- **REQUIREMENTS**: Copy only what lies from the line containing "Build this scene" through the line containing "return CX +" in the entries below, keeping both end lines exact and dropping every picture.

- **Scene script records**:

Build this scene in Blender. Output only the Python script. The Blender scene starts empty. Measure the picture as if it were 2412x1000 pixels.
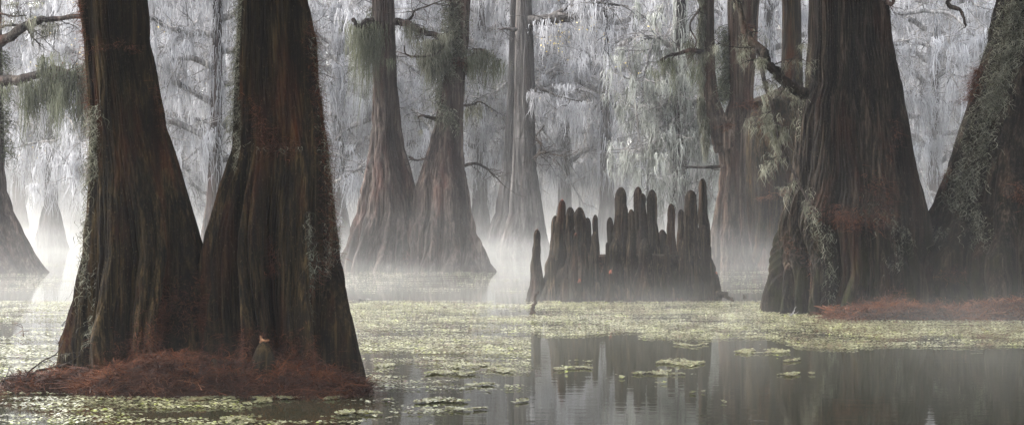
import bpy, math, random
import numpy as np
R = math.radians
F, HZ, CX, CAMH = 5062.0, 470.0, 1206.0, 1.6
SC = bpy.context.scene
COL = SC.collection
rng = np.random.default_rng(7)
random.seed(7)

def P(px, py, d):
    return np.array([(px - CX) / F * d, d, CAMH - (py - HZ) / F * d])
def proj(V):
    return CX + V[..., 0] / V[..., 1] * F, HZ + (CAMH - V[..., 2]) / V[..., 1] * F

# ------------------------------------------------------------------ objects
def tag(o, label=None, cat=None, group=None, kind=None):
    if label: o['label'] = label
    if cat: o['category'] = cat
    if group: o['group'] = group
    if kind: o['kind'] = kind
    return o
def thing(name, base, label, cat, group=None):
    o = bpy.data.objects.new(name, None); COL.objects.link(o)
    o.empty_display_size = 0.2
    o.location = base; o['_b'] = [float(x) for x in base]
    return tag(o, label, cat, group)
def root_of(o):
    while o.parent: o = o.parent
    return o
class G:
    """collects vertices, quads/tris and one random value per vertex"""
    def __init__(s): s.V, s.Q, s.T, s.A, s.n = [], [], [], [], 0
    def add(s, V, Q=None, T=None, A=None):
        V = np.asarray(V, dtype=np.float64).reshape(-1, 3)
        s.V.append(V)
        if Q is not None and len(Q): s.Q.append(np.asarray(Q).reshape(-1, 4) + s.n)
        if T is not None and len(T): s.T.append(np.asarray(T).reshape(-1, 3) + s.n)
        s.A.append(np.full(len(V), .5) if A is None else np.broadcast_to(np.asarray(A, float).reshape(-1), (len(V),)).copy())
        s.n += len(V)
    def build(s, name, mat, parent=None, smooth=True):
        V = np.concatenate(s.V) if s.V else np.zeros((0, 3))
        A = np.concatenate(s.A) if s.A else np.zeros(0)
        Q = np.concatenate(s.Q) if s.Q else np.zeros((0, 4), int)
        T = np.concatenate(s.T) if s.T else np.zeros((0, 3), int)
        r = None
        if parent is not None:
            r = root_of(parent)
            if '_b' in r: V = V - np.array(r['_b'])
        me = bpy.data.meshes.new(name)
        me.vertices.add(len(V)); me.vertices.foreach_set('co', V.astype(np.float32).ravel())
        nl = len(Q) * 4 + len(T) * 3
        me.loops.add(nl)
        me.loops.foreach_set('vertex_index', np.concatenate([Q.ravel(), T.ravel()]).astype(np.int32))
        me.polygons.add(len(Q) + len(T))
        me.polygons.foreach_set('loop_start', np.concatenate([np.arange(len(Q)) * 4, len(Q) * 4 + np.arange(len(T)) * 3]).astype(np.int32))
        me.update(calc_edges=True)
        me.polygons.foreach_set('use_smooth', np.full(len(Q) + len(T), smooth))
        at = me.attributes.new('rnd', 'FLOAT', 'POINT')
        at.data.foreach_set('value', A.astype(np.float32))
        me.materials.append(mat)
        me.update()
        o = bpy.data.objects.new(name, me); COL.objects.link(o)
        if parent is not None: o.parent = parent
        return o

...

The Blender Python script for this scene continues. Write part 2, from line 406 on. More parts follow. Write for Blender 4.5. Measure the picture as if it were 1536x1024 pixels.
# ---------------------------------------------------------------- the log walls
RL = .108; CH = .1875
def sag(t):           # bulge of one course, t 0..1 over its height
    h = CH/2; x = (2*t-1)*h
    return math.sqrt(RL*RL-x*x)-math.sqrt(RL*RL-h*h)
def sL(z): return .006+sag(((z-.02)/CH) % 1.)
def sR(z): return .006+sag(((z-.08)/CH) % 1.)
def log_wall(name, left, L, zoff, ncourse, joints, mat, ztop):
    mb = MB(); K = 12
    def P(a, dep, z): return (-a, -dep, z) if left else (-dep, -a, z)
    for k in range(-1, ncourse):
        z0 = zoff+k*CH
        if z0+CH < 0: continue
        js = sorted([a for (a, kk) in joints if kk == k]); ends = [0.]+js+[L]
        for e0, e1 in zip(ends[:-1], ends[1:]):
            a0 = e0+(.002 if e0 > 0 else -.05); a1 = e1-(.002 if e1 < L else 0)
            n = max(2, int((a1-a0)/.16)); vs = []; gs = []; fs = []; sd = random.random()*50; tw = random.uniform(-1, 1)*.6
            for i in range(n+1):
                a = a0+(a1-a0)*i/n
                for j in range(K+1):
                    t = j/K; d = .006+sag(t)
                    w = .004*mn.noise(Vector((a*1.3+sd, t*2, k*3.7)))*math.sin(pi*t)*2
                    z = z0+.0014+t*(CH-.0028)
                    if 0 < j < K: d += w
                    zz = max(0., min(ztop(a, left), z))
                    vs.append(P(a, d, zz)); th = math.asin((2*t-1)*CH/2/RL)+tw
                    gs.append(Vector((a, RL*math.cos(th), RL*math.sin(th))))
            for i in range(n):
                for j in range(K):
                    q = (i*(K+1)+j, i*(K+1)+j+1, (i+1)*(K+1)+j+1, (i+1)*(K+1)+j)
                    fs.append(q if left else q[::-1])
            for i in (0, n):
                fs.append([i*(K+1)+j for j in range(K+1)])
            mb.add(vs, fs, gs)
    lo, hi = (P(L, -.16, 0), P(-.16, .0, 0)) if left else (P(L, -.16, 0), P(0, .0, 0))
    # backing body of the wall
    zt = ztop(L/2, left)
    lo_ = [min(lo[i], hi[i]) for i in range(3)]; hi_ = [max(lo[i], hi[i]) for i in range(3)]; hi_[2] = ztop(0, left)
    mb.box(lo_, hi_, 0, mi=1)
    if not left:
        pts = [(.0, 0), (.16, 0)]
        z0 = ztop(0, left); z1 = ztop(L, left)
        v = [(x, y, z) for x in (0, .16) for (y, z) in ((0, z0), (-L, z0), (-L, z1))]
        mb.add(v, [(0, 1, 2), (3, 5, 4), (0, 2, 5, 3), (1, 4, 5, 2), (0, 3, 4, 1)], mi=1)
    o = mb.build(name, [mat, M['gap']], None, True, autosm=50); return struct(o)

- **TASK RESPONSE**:
Build this scene in Blender. Output only the Python script. The Blender scene starts empty. Measure the picture as if it were 2412x1000 pixels.
import bpy, math, random
import numpy as np
R = math.radians
F, HZ, CX, CAMH = 5062.0, 470.0, 1206.0, 1.6
SC = bpy.context.scene
COL = SC.collection
rng = np.random.default_rng(7)
random.seed(7)

def P(px, py, d):
    return np.array([(px - CX) / F * d, d, CAMH - (py - HZ) / F * d])
def proj(V):
    return CX + V[..., 0] / V[..., 1] * F, HZ + (CAMH - V[..., 2]) / V[..., 1] * F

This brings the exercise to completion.